5. Fixed Assets : Detail of fixed asset is shown in schedule-10. Under this heading there are two sub-headings-first for premises and second for other assets. Additions, deductions and depreciation to date are also to be shown along with fixed assets.

6. Other Assets : Assets which do not take place under above schedule are to be included under this head as per schedule-11. Following items are written under this heading :

(i) Inter office/branch adjustments (net),

(ii) Accured interest,

(iii) Tax paid in advance/tax deducted at source,

(iv) Stationery and stamp in stock,

(v) None banking assets in satisfaction of claims and

(vi) Others (loss, if any, which are not written off, are to be shown under others).

ITEMS TO BE SHOWN AS NOTES AT THE END OF THE BALANCE SHEET

Following two items are shown as notes at the end of the Balance Sheet:

1 Contingent Liabilities: It means the liability which arises on happening of a specific event. This is purely estimated or contingent whose happening is not definite. But in near future it may be a liability. So it is shown at the end of the balance sheet, as per schedule-12.

Following items are to be included under this heading.

(i) Claims against the bank not acknowledge at debts.

(ii) Liability for partly paid investments.

(iii) Liability on account of outstanding forward exchange contracts.

(iv) Guarantees given on behalf of constituents.

(v) Acceptance, endorsement and other obligations.

(vi) Other items for which and bank is contingently liable.

2 Bills for collection : These bills are only to be written for information at the end of the Balance Sheet. It is not to be included in assets or liabilities. No separate schedule is there for this item.

ADVANTAGES OF BALANCE SHEET OF BANK

Main advantages of Balance Sheet of bank are as follows:

1 Knowledge about Financial Position : Balance Sheet of a bank is a mirror of economic position. It reflects the knowledge of financial position and working capital.

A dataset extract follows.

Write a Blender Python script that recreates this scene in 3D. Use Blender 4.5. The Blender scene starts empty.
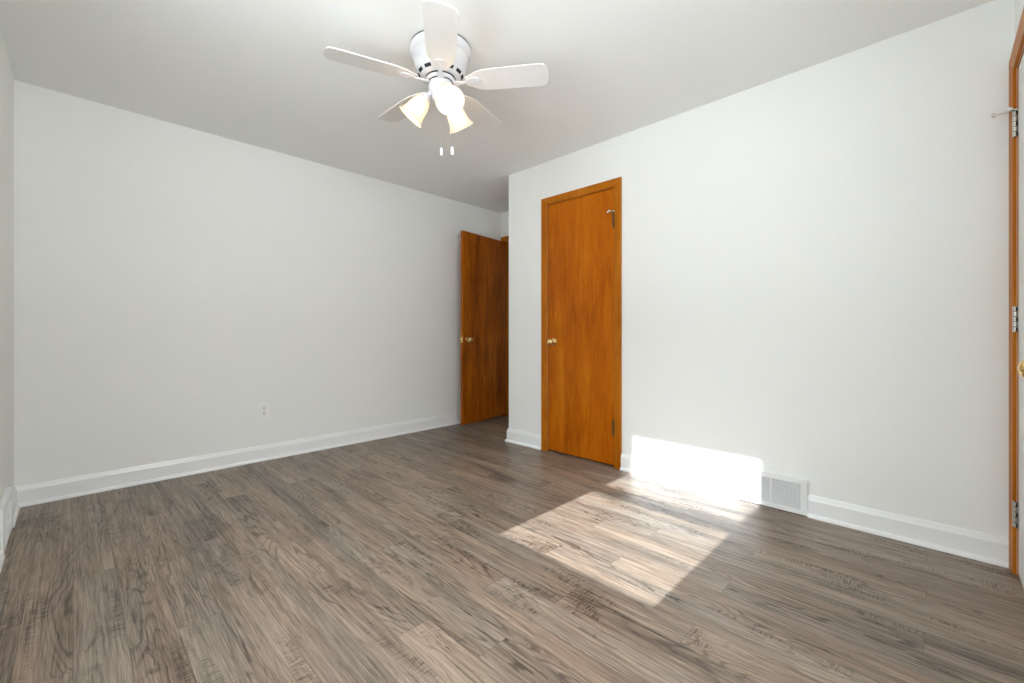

2. Knowledge about Progress: Progress of bank can be known with the comparison of the Balance Sheet of previous year.

3. Comparison with other Banks : This is the age of competition. The Balance Sheet of banks is published. So any bank can compare the Balance Sheet with that of other bank.

4. Public Confidence: The public confidence increases after the publication of Balance Sheet. They feel their deposits to be in a safe position.

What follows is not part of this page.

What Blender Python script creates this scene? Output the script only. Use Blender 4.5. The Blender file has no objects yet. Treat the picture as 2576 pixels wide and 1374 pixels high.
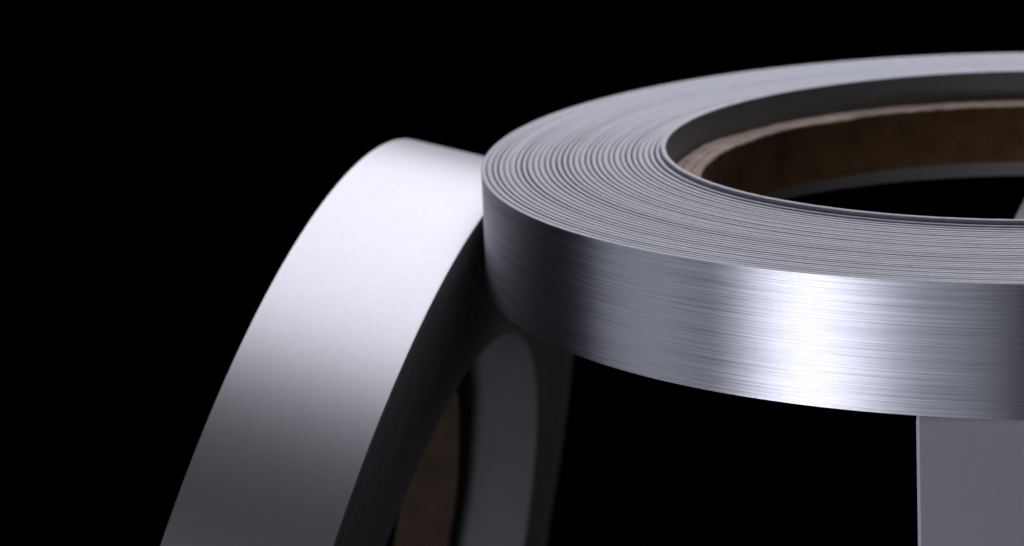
import bpy, math, random
from mathutils import Matrix, Vector, noise

S = 0.1                      # one unit of the layout = the outer radius of the lying coil = 10 cm
sc = bpy.context.scene
col = sc.collection

# ------------------------------------------------------------------ camera
cam_d = bpy.data.cameras.new('camera')
cam = bpy.data.objects.new('camera', cam_d)
col.objects.link(cam)
D, H, YAW, PITCH, ROLL, FPX = 4.9625, 1.0147, -0.1930, 0.2433, -0.0424, 6958.59
cy, sy, cp, sp = math.cos(YAW), math.sin(YAW), math.cos(PITCH), math.sin(PITCH)
fwd = Vector((sy * cp, cy * cp, -sp))
rgt = Vector((cy, -sy, 0))
up = rgt.cross(fwd)
r2 = rgt * math.cos(ROLL) + up * math.sin(ROLL)
u2 = r2.cross(fwd)
CAM = Vector((0, -D, H))
M = Matrix((r2, u2, -fwd)).transposed().to_4x4()
M.translation = CAM * S
cam.matrix_world = M
cam_d.sensor_fit = 'HORIZONTAL'
cam_d.sensor_width = 36
cam_d.lens = FPX / 2576 * 36
cam_d.clip_start = 0.02
cam_d.clip_end = 50
cam_d.dof.use_dof = True
cam_d.dof.focus_distance = (Vector((-0.22, -0.82, 0.0)) - CAM).dot(fwd) * S
cam_d.dof.aperture_fstop = 31
sc.camera = cam

# ------------------------------------------------------------------ world, exposure
w = bpy.data.worlds.new('World')
sc.world = w
w.use_nodes = True
w.node_tree.nodes['Background'].inputs[0].default_value = (0, 0, 0, 1)
w.node_tree.nodes['Background'].inputs[1].default_value = 0
sc.view_settings.view_transform = 'Standard'
sc.view_settings.look = 'None'
sc.view_settings.exposure = 0
sc.view_settings.gamma = 1
sc.render.engine = 'CYCLES'
sc.cycles.use_denoising = True
sc.cycles.max_bounces = 8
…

5. Knowledge about Safety and Liquidity: Security of debts can be seen in Balance Sheet. Similarly out of total assets how much assets are in liquid position can be known.

EXERCISE QUESTIONS

Long Answer Type Questions

1 Explain the items of both sides of a Bank’s Balance Sheet.

2. Give a proforma of Balance Sheet of a banking company.

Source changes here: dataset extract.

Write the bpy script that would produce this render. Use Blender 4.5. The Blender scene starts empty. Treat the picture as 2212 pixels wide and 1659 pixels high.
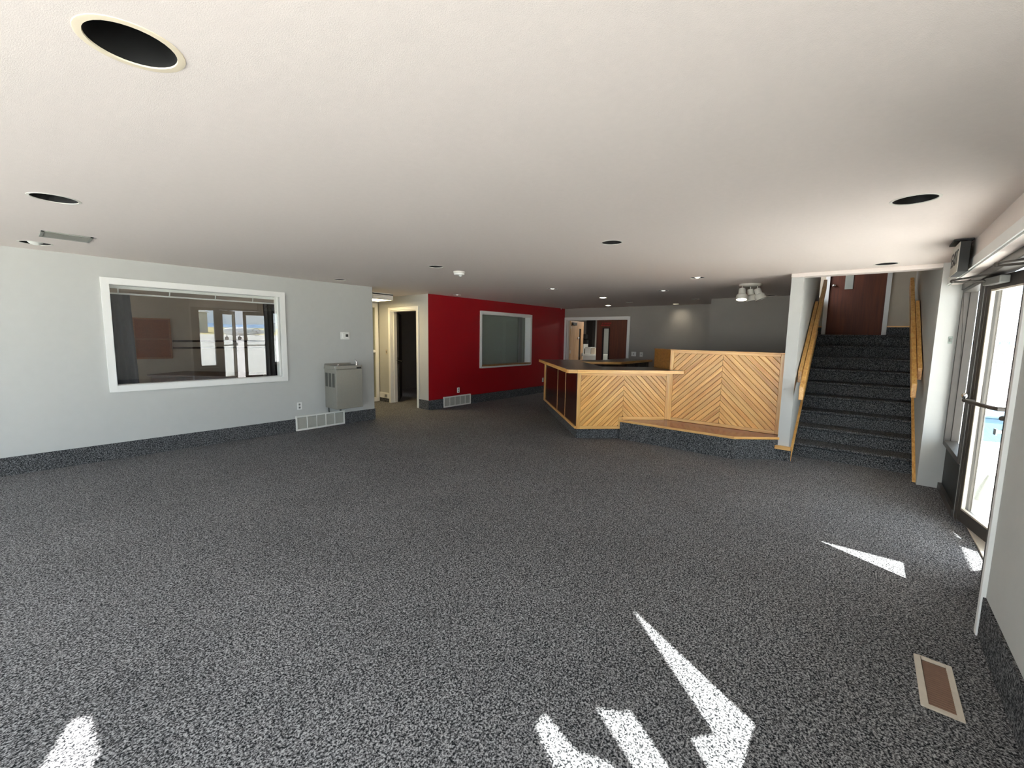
import bpy, bmesh, math, random
from mathutils import Vector, Matrix
random.seed(7)
S = bpy.context.scene
COL = S.collection
PI = math.pi

# ---------------------------------------------------------------- camera
H = 2.434            # ceiling height
EYE = 1.58
f_px = 913.68
yaw, pit, rol = math.radians(39.887), math.radians(6.382), math.radians(0.9376)
fw = Vector((math.cos(yaw), math.sin(yaw), 0)); rt = Vector((math.sin(yaw), -math.cos(yaw), 0)); up = Vector((0, 0, 1))
f2 = fw * math.cos(pit) - up * math.sin(pit); u2 = up * math.cos(pit) + fw * math.sin(pit)
r3 = rt * math.cos(rol) + u2 * math.sin(rol); u3 = u2 * math.cos(rol) - rt * math.sin(rol)
cam = bpy.data.cameras.new('camera'); co = bpy.data.objects.new('camera', cam); COL.objects.link(co)
m = Matrix(((r3.x, u3.x, -f2.x, 0), (r3.y, u3.y, -f2.y, 0), (r3.z, u3.z, -f2.z, EYE), (0, 0, 0, 1)))
co.matrix_world = m
cam.sensor_fit = 'HORIZONTAL'; cam.sensor_width = 36; cam.lens = f_px / 2212 * 36
cam.clip_start = 0.02; cam.clip_end = 5000
S.camera = co
# ---------------------------------------------------------------- world, sun, exposure
W = bpy.data.worlds.new('sky'); S.world = W; W.use_nodes = True
nt = W.node_tree; nt.nodes.clear()
o = nt.nodes.new('ShaderNodeOutputWorld'); bg = nt.nodes.new('ShaderNodeBackground'); bg.inputs[1].default_value = 4.2
tc = nt.nodes.new('ShaderNodeTexCoord'); mp = nt.nodes.new('ShaderNodeMapping'); mp.inputs['Scale'].default_value = (2, 2, 7)
nz = nt.nodes.new('ShaderNodeTexNoise'); nz.inputs['Scale'].default_value = 1.6; nz.inputs['Detail'].default_value = 5
cr = nt.nodes.new('ShaderNodeValToRGB')
cr.color_ramp.elements[0].position = .42; cr.color_ramp.elements[0].color = (.66, .82, 1, 1)
cr.color_ramp.elements[1].position = .62; cr.color_ramp.elements[1].color = (.93, .97, 1, 1)
nt.links.new(tc.outputs['Generated'], mp.inputs[0]); nt.links.new(mp.outputs[0], nz.inputs['Vector'])
nt.links.new(nz.outputs[0], cr.inputs[0]); nt.links.new(cr.outputs[0], bg.inputs[0]); nt.links.new(bg.outputs[0], o.inputs[0])
sl = bpy.data.lights.new('sun', 'SUN'); sl.energy = 29; sl.angle = math.radians(.55); sl.color = (1, .975, .945)
so = bpy.data.objects.new('sun', sl); COL.objects.link(so)
SD = Vector((.469, .883, -1.17)).normalized()          # travel direction of sunlight
so.rotation_euler = SD.to_track_quat('-Z', 'Y').to_euler(); so.location = (-6, -12, 20)
S.view_settings.view_transform = 'Standard'; S.view_settings.look = 'None'
S.view_settings.exposure = 0.5; S.view_settings.gamma = 1; S.view_settings.use_curve_mapping = False
S.cycles.max_bounces = 10; S.cycles.diffuse_bounces = 7; S.cycles.glossy_bounces = 4; S.cycles.transparent_max_bounces = 16
S.cycles.caustics_reflective = False; S.cycles.caustics_refractive = False
S.cycles.sample_clamp_indirect = 12; S.cycles.use_denoising = True

# ---------------------------------------------------------------- materials
def lin(c):
    return tuple(((v / 255) / 12.92 if v / 255 <= .04045 else ((v / 255 + .055) / 1.055) ** 2.4) for v in c) + (1,)
MATS = {}
def newmat(name):
    mt = bpy.data.materials.new(name); mt.use_nodes = True
    n = mt.node_tree.nodes; b = n['Principled BSDF']
    MATS[name] = mt
    return mt, n, mt.node_tree.links, b
def paint(name, rgb, rough=.6, var=.03, scale=9, bump=0, bscale=220, metal=0, spec=None):
    mt, n, l, b = newmat(name)
    c = lin(rgb)
    t = n.new('ShaderNodeTexCoord'); z = n.new('ShaderNodeTexNoise'); z.inputs['Scale'].default_value = scale; z.inputs['Detail'].default_value = 4
    r = n.new('ShaderNodeValToRGB')
    r.color_ramp.elements[0].position = .3; r.color_ramp.elements[1].position = .7
    r.color_ramp.elements[0].color = tuple(x * (1 - var) for x in c[:3]) + (1,)
    r.color_ramp.elements[1].color = tuple(min(1, x * (1 + var)) for x in c[:3]) + (1,)
    l.new(t.outputs['Object'], z.inputs['Vector']); l.new(z.outputs[0], r.inputs[0]); l.new(r.outputs[0], b.inputs['Base Color'])
    b.inputs['Roughness'].default_value = rough; b.inputs['Metallic'].default_value = metal
    if spec is not None: b.inputs['Specular IOR Level'].default_value = spec
    if bump:
        z2 = n.new('ShaderNodeTexNoise'); z2.inputs['Scale'].default_value = bscale; z2.inputs['Detail'].default_value = 3
        bp = n.new('ShaderNodeBump'); bp.inputs['Strength'].default_value = bump; bp.inputs['Distance'].default_value = .004
        l.new(t.outputs['Object'], z2.inputs['Vector']); l.new(z2.outputs[0], bp.inputs['Height']); l.new(bp.outputs[0], b.inputs['Normal'])
    return mt
def carpet(name, lo, hi, scale=150):
    mt, n, l, b = newmat(name)
    t = n.new('ShaderNodeTexCoord'); z = n.new('ShaderNodeTexNoise'); z.inputs['Scale'].default_value = scale; z.inputs['Detail'].default_value = 2.5
    z.inputs['Roughness'].default_value = .6
    z3 = n.new('ShaderNodeTexNoise'); z3.inputs['Scale'].default_value = 1.1; z3.inputs['Detail'].default_value = 3
    r = n.new('ShaderNodeValToRGB'); e = r.color_ramp.elements
    e[0].position = .41; e[0].color = lo; e[1].position = .62; e[1].color = hi
    k = e.new(.5); k.color = tuple((a * .72 + c * .28) for a, c in zip(lo, hi))
    mx = n.new('ShaderNodeMix'); mx.data_type = 'RGBA'; mx.blend_type = 'MULTIPLY'; mx.inputs['Factor'].default_value = .35
    zc = n.new('ShaderNodeTexNoise'); zc.inputs['Scale'].default_value = scale * .58; zc.inputs['Detail'].default_value = 1.5
    av = n.new('ShaderNodeMix'); av.data_type = 'FLOAT'; av.inputs['Factor'].default_value = .30
    l.new(t.outputs['Object'], z.inputs['Vector']); l.new(t.outputs['Object'], z3.inputs['Vector']); l.new(t.outputs['Object'], zc.inputs['Vector'])
    l.new(z.outputs[0], av.inputs['A']); l.new(zc.outputs[0], av.inputs['B'])
    l.new(av.outputs['Result'], r.inputs[0]); l.new(r.outputs[0], mx.inputs['A']); l.new(z3.outputs[0], mx.inputs['B']); l.new(mx.outputs['Result'], b.inputs['Base Color'])
    b.inputs['Roughness'].default_value = .95; b.inputs['Specular IOR Level'].default_value = .1
    bp = n.new('ShaderNodeBump'); bp.inputs['Strength'].default_value = .35; bp.inputs['Distance'].default_value = .004
    l.new(z.outputs[0], bp.inputs['Height']); l.new(bp.outputs[0], b.inputs['Normal'])
    return mt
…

Short Answer Type Questions

1 What is Statutory Reserve ?

2. What is Contingent Liability ?

3. Write a note on Money at Call and Short notice.

III. Objective Type Questions

Choose the correct option

1 What percentage of its net profit has to be transferred in Statutory Reserve to a

bank?

(a) 5%

(b) 10%

(C) 15%

(d) 20%

2. Credit balance of profit and loss account in written in …..

(a) Reserve and Surplus

(b) Other liabilities

(c) Other assets

(d) None of the above

3. In balance sheet advance is written in ……..

(a) Liability side

(b) Asset side

(c) At the end of Balance Sheet as note

(d) None of the above

4. Bills for collection in written in.

(a) Liability side

(b) Asset side

(c) At the end of Balance Sheet as note

(d) None of the above

5. Contingent liability is written in …………

(a) Schedule-4

(b) Schedule-5

(c) Schedule-11

(d) Schedule-12

 [Ans. 1(d), 2 (a), 3 (b), 4 (c), 5 (d)]

State whether the following statements are True or False :

1 Deposits are shown in the asset side of the Balance Sheet of a bank.

2. Interest on deposits is the expenses of a bank.

3. The accounting year of a banking company begins on 1st April.

4. Loans are shown in the asset side of the Balance Sheet of a bank.

5. 20 percent of profit of banks is transferred to statutory reserve fund every year. 6. Interest, discount and commission are the incomes of a bank.

[Ans.: 1. False, 2. False, 3. True, 4. True, 5. True, 6. True.)